3. Set a timer or write in my calendar breaks for food and exercise. I’ve made a list of quick breakfast, lunch, and snack ideas and posted it on my cupboard. This list does two things–gives me quick, handy ideas for meals and acts as a reminder to eat.

4. Make a commitment to move each day. I made a list of my favorite exercises and also taped them to my cupboard. Each day, I try to check off several from the list. My list looks like this: gym (I either do a circuit training with cardio and weights or just some cardio), a walk outside if it’s a nice day (I have a 3-mile course I like to walk), indoor exercise bike, my Vibratrim (one of those whole-body shaking machines), kettle bells, yoga, a motorcycle ride (you’d be amazed at how much work this is), etc.  I mix up my exercise each day so i get a variety of movement in. Sometimes, I’ll edit pages while exercising as long as I won’t injure myself.  Make your own list and keep adding to it. Movement is the #1 Thing Every Writer Should Do Every Day.

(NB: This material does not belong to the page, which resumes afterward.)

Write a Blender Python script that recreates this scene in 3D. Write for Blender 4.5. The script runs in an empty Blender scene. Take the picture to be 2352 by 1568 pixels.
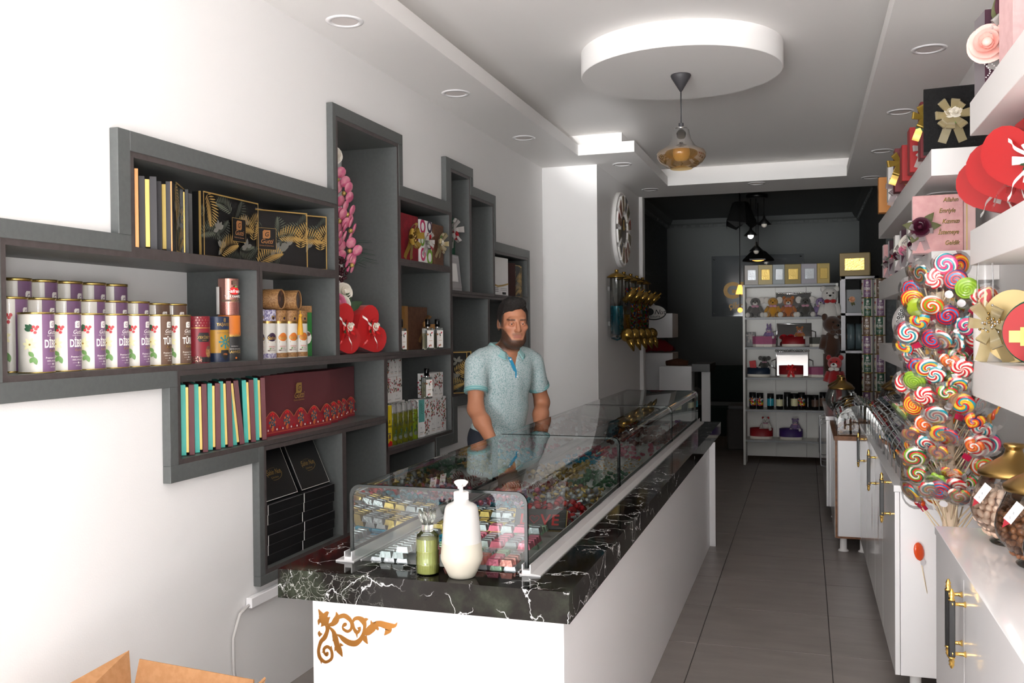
import bpy, math, random
from mathutils import Matrix, Vector, Euler
random.seed(7)
R_ = math.radians
scn = bpy.context.scene
COL = scn.collection

# ------------------------------------------------------------------ camera, light, exposure
cam_d = bpy.data.cameras.new('camera'); cam = bpy.data.objects.new('camera', cam_d); COL.objects.link(cam)
cam_d.sensor_width = 36.0; cam_d.lens = 2100.0/2352.0*36.0; cam_d.clip_start = .05; cam_d.clip_end = 100
def cam_matrix(yaw, pit, rol, loc):
    fwd = Vector((-math.sin(yaw)*math.cos(pit), math.cos(yaw)*math.cos(pit), math.sin(pit)))
    right = Vector((math.cos(yaw), math.sin(yaw), 0)); up = right.cross(fwd)
    r2 = right*math.cos(rol)+up*math.sin(rol); u2 = -right*math.sin(rol)+up*math.cos(rol)
    m = Matrix.Identity(4)
    for i in range(3): m[i][0] = r2[i]; m[i][1] = u2[i]; m[i][2] = -fwd[i]; m[i][3] = loc[i]
    return m
cam.matrix_world = cam_matrix(R_(17.8), R_(-.78), R_(-.52), (0, 0, 1.5))
scn.camera = cam

world = bpy.data.worlds.new('street_daylight'); scn.world = world; world.use_nodes = True
bg = world.node_tree.nodes['Background']; bg.inputs[0].default_value = (.975, .985, 1.0, 1); bg.inputs[1].default_value = 2.6
fl = bpy.data.lights.new('camera_flash', 'POINT'); fl.energy = 32; fl.shadow_soft_size = .05; fl.color = (1, .985, .97)
flo = bpy.data.objects.new('camera_flash', fl); COL.objects.link(flo); flo.location = (-.04, -.05, 1.64)

sn = bpy.data.lights.new('sun', 'SUN'); sn.energy = 43; sn.angle = R_(.6); sn.color = (1, .99, .98)
sno = bpy.data.objects.new('sun', sn); COL.objects.link(sno); sno.location = (0, -6, 8); sno.rotation_euler = (R_(22), R_(8), 0)
# light thrown back into the shop by the sunlit house fronts across the street
f2 = bpy.data.lights.new('street_reflection', 'SUN'); f2.energy = 2.3; f2.angle = R_(18); f2.color = (1, .99, .98)
f2o = bpy.data.objects.new('street_reflection', f2); COL.objects.link(f2o); f2o.location = (-.5, -5, 1.2); f2o.rotation_euler = (R_(98), 0, R_(-1.5))
# sunlight bounced off a parked car's windscreen onto the ceiling step
g3 = bpy.data.lights.new('windscreen_glint', 'SPOT'); g3.energy = 2200; g3.spot_size = R_(4.2); g3.spot_blend = .45; g3.shadow_soft_size = .08
g3o = bpy.data.objects.new('windscreen_glint', g3); COL.objects.link(g3o); g3o.location = (.3, -4, .6); g3o.rotation_euler = (Vector((-1.52, 6.9, 2.90))-Vector((.3, -4, .6))).to_track_quat('-Z', 'Y').to_euler()
scn.view_settings.view_transform = 'Standard'; scn.view_settings.look = 'None'
scn.view_settings.gamma = 1.0; scn.view_settings.exposure = 0.2; scn.view_settings.use_curve_mapping = False
try:
    scn.cycles.max_bounces = 14; scn.cycles.diffuse_bounces = 8; scn.cycles.transparent_max_bounces = 24; scn.cycles.caustics_reflective = False; scn.cycles.caustics_refractive = False
except Exception: pass

# ------------------------------------------------------------------ materials
def lin(c):
    if isinstance(c, str):
        c = c.lstrip('#'); c = [int(c[i:i+2], 16)/255 for i in (0, 2, 4)]
    return tuple(x/12.92 if x <= .04045 else ((x+.055)/1.055)**2.4 for x in c[:3])
MC = {}
def mat(name, col='#cccccc', rough=.5, metal=0., **k):
    if name in MC: return MC[name]
    m = bpy.data.materials.new(name); m.use_nodes = True; MC[name] = m
    b = m.node_tree.nodes['Principled BSDF']
    b.inputs['Base Color'].default_value = (*lin(col), 1); b.inputs['Roughness'].default_value = rough; b.inputs['Metallic'].default_value = metal
    if k.get('trans'): b.inputs['Transmission Weight'].default_value = k['trans']
    if k.get('ior'): b.inputs['IOR'].default_value = k['ior']
    if k.get('coat'): b.inputs['Coat Weight'].default_value = k['coat']
    if k.get('sheen'): b.inputs['Sheen Weight'].default_value = k['sheen']
    if k.get('emit'):
        b.inputs['Emission Color'].default_value = (*lin(k.get('ecol', col)), 1); b.inputs['Emission Strength'].default_value = k['emit']
    nt = m.node_tree
    if k.get('noise'):      # mottled colour: (second colour, scale, detail)
        c2, sc, dt = k['noise']
        tc = nt.nodes.new('ShaderNodeTexCoord'); n = nt.nodes.new('ShaderNodeTexNoise'); r = nt.nodes.new('ShaderNodeValToRGB')
        n.inputs['Scale'].default_value = sc; n.inputs['Detail'].default_value = dt
        r.color_ramp.elements[0].position = .38; r.color_ramp.elements[1].position = .62
        r.color_ramp.elements[0].color = (*lin(col), 1); r.color_ramp.elements[1].color = (*lin(c2), 1)
        nt.links.new(tc.outputs['Object'], n.inputs['Vector']); nt.links.new(n.outputs['Fac'], r.inputs[0]); nt.links.new(r.outputs[0], b.inputs['Base Color'])
    if k.get('bump'):       # (scale, strength, detail)
        sc, st, dt = k['bump']
        tc = nt.nodes.new('ShaderNodeTexCoord'); n = nt.nodes.new('ShaderNodeTexNoise'); bp = nt.nodes.new('ShaderNodeBump')
        n.inputs['Scale'].default_value = sc; n.inputs['Detail'].default_value = dt; bp.inputs['Strength'].default_value = st; bp.inputs['Distance'].default_value = .01
        nt.links.new(tc.outputs['Object'], n.inputs['Vector']); nt.links.new(n.outputs['Fac'], bp.inputs['Height']); nt.links.new(bp.outputs[0], b.inputs['Normal'])
    return m
def thin_glass(name, tint='#ffffff', refl=1.0, rough=0.0, milky=0.0):
    """thin sheet of clear glass or plastic: see-through with fresnel reflections"""
    if name in MC: return MC[name]
    m = bpy.data.materials.new(name); m.use_nodes = True; MC[name] = m; nt = m.node_tree; nt.nodes.clear()
    out = nt.nodes.new('ShaderNodeOutputMaterial'); tr = nt.nodes.new('ShaderNodeBsdfTransparent'); gl = nt.nodes.new('ShaderNodeBsdfGlossy')
    fr = nt.nodes.new('ShaderNodeFresnel'); fr.inputs[0].default_value = 1.5; mx = nt.nodes.new('ShaderNodeMixShader')
    mu = nt.nodes.new('ShaderNodeMath'); mu.operation = 'MULTIPLY'; mu.inputs[1].default_value = refl
    tr.inputs[0].default_value = (*lin(tint), 1); gl.inputs['Roughness'].default_value = rough
    nt.links.new(fr.outputs[0], mu.inputs[0]); nt.links.new(mu.outputs[0], mx.inputs[0]); nt.links.new(tr.outputs[0], mx.inputs[1]); nt.links.new(gl.outputs[0], mx.inputs[2])
    last = mx
    if milky:
        df = nt.nodes.new('ShaderNodeBsdfDiffuse'); df.inputs[0].default_value = (*lin(tint), 1); m2 = nt.nodes.new('ShaderNodeMixShader'); m2.inputs[0].default_value = milky
        nt.links.new(mx.outputs[0], m2.inputs[1]); nt.links.new(df.outputs[0], m2.inputs[2]); last = m2
    nt.links.new(last.outputs[0], out.inputs[0]); return m
def N(nt, t, **inp):
    n = nt.nodes.new(t)
    for a, v in inp.items():
        a = a.replace('_', ' ')
        if a in n.inputs: n.inputs[a].default_value = v
    return n
def ramp(nt, src, stops, interp='LINEAR'):
    r = nt.nodes.new('ShaderNodeValToRGB'); cr = r.color_ramp; cr.interpolation = interp
    while len(cr.elements) < len(stops): cr.elements.new(.5)
    for e, (p, c) in zip(cr.elements, stops): e.position = p; e.color = (*lin(c), 1)
    nt.links.new(src, r.inputs[0]); return r

# ------------------------------------------------------------------ mesh building
class MB:
    def __init__(s): s.v = []; s.f = []; s.m = []; s.s = []; s.mats = []
    def mi(s, m):
        m = MC[m] if isinstance(m, str) else m
        if m not in s.mats: s.mats.append(m)
        return s.mats.index(m)
    def add(s, vs, fs, m, smooth=False, M=None):
        b = len(s.v); i = s.mi(m)
        s.v += [tuple(M @ Vector(p)) for p in vs] if M is not None else [tuple(p) for p in vs]
        for f in fs: s.f.append([b+q for q in f]); s.m.append(i); s.s.append(smooth)
        return s
    def box(s, x0, x1, y0, y1, z0, z1, m, bev=0., M=None):
        x0, x1 = min(x0, x1), max(x0, x1); y0, y1 = min(y0, y1), max(y0, y1); z0, z1 = min(z0, z1), max(z0, z1)
        if bev <= 0:
            vs = [(x, y, z) for x in (x0, x1) for y in (y0, y1) for z in (z0, z1)]
            return s.add(vs, [(0, 1, 3, 2), (4, 6, 7, 5), (0, 4, 5, 1), (2, 3, 7, 6), (0, 2, 6, 4), (1, 5, 7, 3)], m, False, M)
        b = min(bev, (x1-x0)*.45, (y1-y0)*.45, (z1-z0)*.45); c = ((x0+x1)/2, (y0+y1)/2, (z0+z1)/2); h = ((x1-x0)/2, (y1-y0)/2, (z1-z0)/2)
        vs = []; ix = {}
        for sx in (-1, 1):
            for sy in (-1, 1):
                for sz in (-1, 1):
                    for a in range(3):
                        p = [c[i]+(sx, sy, sz)[i]*(h[i]-(0 if i == a else b)) for i in range(3)]
                        ix[(sx, sy, sz, a)] = len(vs); vs.append(p)
        fs = []
        for a in range(3):
            o = [i for i in range(3) if i != a]
            for sg in (-1, 1):
                q = []
                for t in ((-1, -1), (1, -1), (1, 1), (-1, 1)):
                    k = [0, 0, 0]; k[a] = sg; k[o[0]] = t[0]; k[o[1]] = t[1]; q.append(ix[(*k, a)])
                if (sg == -1) == (a != 1): q = q[::-1]
                fs.append(q)
            for t0 in (-1, 1):
                for t1 in (-1, 1):   # edges along axis a
                    k0 = [0, 0, 0]; k1 = [0, 0, 0]; k0[a] = -1; k1[a] = 1
                    for k in (k0, k1): k[o[0]] = t0; k[o[1]] = t1
                    fs.append([ix[(*k0, o[0])], ix[(*k1, o[0])], ix[(*k1, o[1])], ix[(*k0, o[1])]])
        for sx in (-1, 1):
            for sy in (-1, 1):
                for sz in (-1, 1): fs.append([ix[(sx, sy, sz, a)] for a in range(3)])
        return s.add(vs, fs, m, False, M)
    def lathe(s, prof, m, n=24, c=(0, 0, 0), smooth=True, M=None, a0=0., a1=None, sx=1., sy=1.):
        full = a1 is None; a1 = a0+2*math.pi if full else a1
        k = n if full else n+1; vs = []; fs = []
        for r, z in prof:
            for i in range(k):
                a = a0+(a1-a0)*i/n; vs.append((c[0]+sx*r*math.cos(a), c[1]+sy*r*math.sin(a), c[2]+z))
        for j in range(len(prof)-1):
            for i in range(n):
                i2 = (i+1) % k if full else i+1
                p, q = prof[j], prof[j+1]
                A, B, C, D = j*k+i, j*k+i2, (j+1)*k+i2, (j+1)*k+i
                if p[0] < 1e-6: fs.append((A, C, D))
                elif q[0] < 1e-6: fs.append((A, B, C))
                else: fs.append((A, B, C, D))
        return s.add(vs, fs, m, smooth, M)
    def cyl(s, r, z0, z1, m, n=20, c=(0, 0, 0), M=None, smooth=True, bev=0.):
        p = [(0, z0), (r, z0), (r, z1), (0, z1)] if not bev else [(0, z0), (r-bev, z0), (r, z0+bev), (r, z1-bev), (r-bev, z1), (0, z1)]
        s.lathe(p[:2], m, n, c, False, M); s.lathe(p[1:-1], m, n, c, smooth, M); return s.lathe(p[-2:], m, n, c, False, M)
    def ell(s, c, r, m, nu=14, nv=9, M=None, smooth=True):
        r = (r, r, r) if isinstance(r, (int, float)) else r
        pr = [(math.sin(math.pi*j/nv), -math.cos(math.pi*j/nv)) for j in range(nv+1)]
        pr[0] = (0, -1); pr[-1] = (0, 1)
        MM = Matrix.Translation(c) @ Matrix.Diagonal((*r, 1)); MM = M @ MM if M is not None else MM
        return s.lathe(pr, m, nu, (0, 0, 0), smooth, MM)
    def tube(s, pts, r, m, n=8, M=None, caps=True, smooth=True):
        pts = [Vector(p) for p in pts]; rs = r if isinstance(r, (list, tuple)) else [r]*len(pts); vs = []; fs = []; prev = None
        for i, p in enumerate(pts):
            t = (pts[min(i+1, len(pts)-1)]-pts[max(i-1, 0)]).normalized()
            u = (prev - t*prev.dot(t)) if prev is not None else (Vector((0, 0, 1)).cross(t) if abs(t.z) < .95 else Vector((1, 0, 0)).cross(t))
            u = u.normalized() if u.length > 1e-6 else t.orthogonal().normalized(); prev = u; w = t.cross(u)
            for k in range(n):
                a = 2*math.pi*k/n; vs.append(p+(u*math.cos(a)+w*math.sin(a))*rs[i])
        for i in range(len(pts)-1):
            for k in range(n): fs.append((i*n+k, i*n+(k+1) % n, (i+1)*n+(k+1) % n, (i+1)*n+k))
        if caps: fs.append(tuple(range(n))[::-1]); fs.append(tuple(range((len(pts)-1)*n, len(pts)*n)))
        return s.add(vs, fs, m, smooth, M)
    def prism(s, poly, a, b, m, axis='z', M=None, smooth=False):
        """2-D outline extruded from a to b along axis (x: (y,z), y: (x,z), z: (x,y))"""
        def P(p, h): return {'x': (h, p[0], p[1]), 'y': (p[0], h, p[1]), 'z': (p[0], p[1], h)}[axis]
        n = len(poly); vs = [P(p, a) for p in poly]+[P(p, b) for p in poly]
        s.add(vs, [(i, (i+1) % n, n+(i+1) % n, n+i) for i in range(n)], m, smooth, M)
        return s.add(vs, [tuple(range(n))[::-1], tuple(range(n, 2*n))], m, False, M)
    def poly(s, pts, m, M=None): return s.add(pts, [tuple(range(len(pts)))], m, False, M)
    def grid(s, fn, nu, nv, m, smooth=True, M=None, mfn=None):
        vs = [fn(i/nu, j/nv) for j in range(nv+1) for i in range(nu+1)]
        return s.add(vs, [(j*(nu+1)+i, j*(nu+1)+i+1, (j+1)*(nu+1)+i+1, (j+1)*(nu+1)+i) for j in range(nv) for i in range(nu)], m, smooth, M)
    def mesh(s, name):
        me = bpy.data.meshes.new(name); me.from_pydata(s.v, [], s.f)
        for m in s.mats: me.materials.append(m)
        me.polygons.foreach_set('material_index', s.m); me.polygons.foreach_set('use_smooth', s.s); me.update(); return me
    def build(s, name, parent=None, loc=(0, 0, 0), rot=(0, 0, 0), mesh=None):
        return link(name, s.mesh(name), parent, loc, rot)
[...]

If you don’t work from home like I do, then bring your lists with you somehow–on your computer or ipad or daytimer. Checking off the lists is fun and makes me feel a sense of progress. You can even give yourself gold stars for days you meet your goals.

If we can take care of ourselves a little bit each day, then on those days when the world goes haywire, we’re more likely to stay centered and calm. If I’m having a hard day, I stop and ask, “What can I do for myself right now?”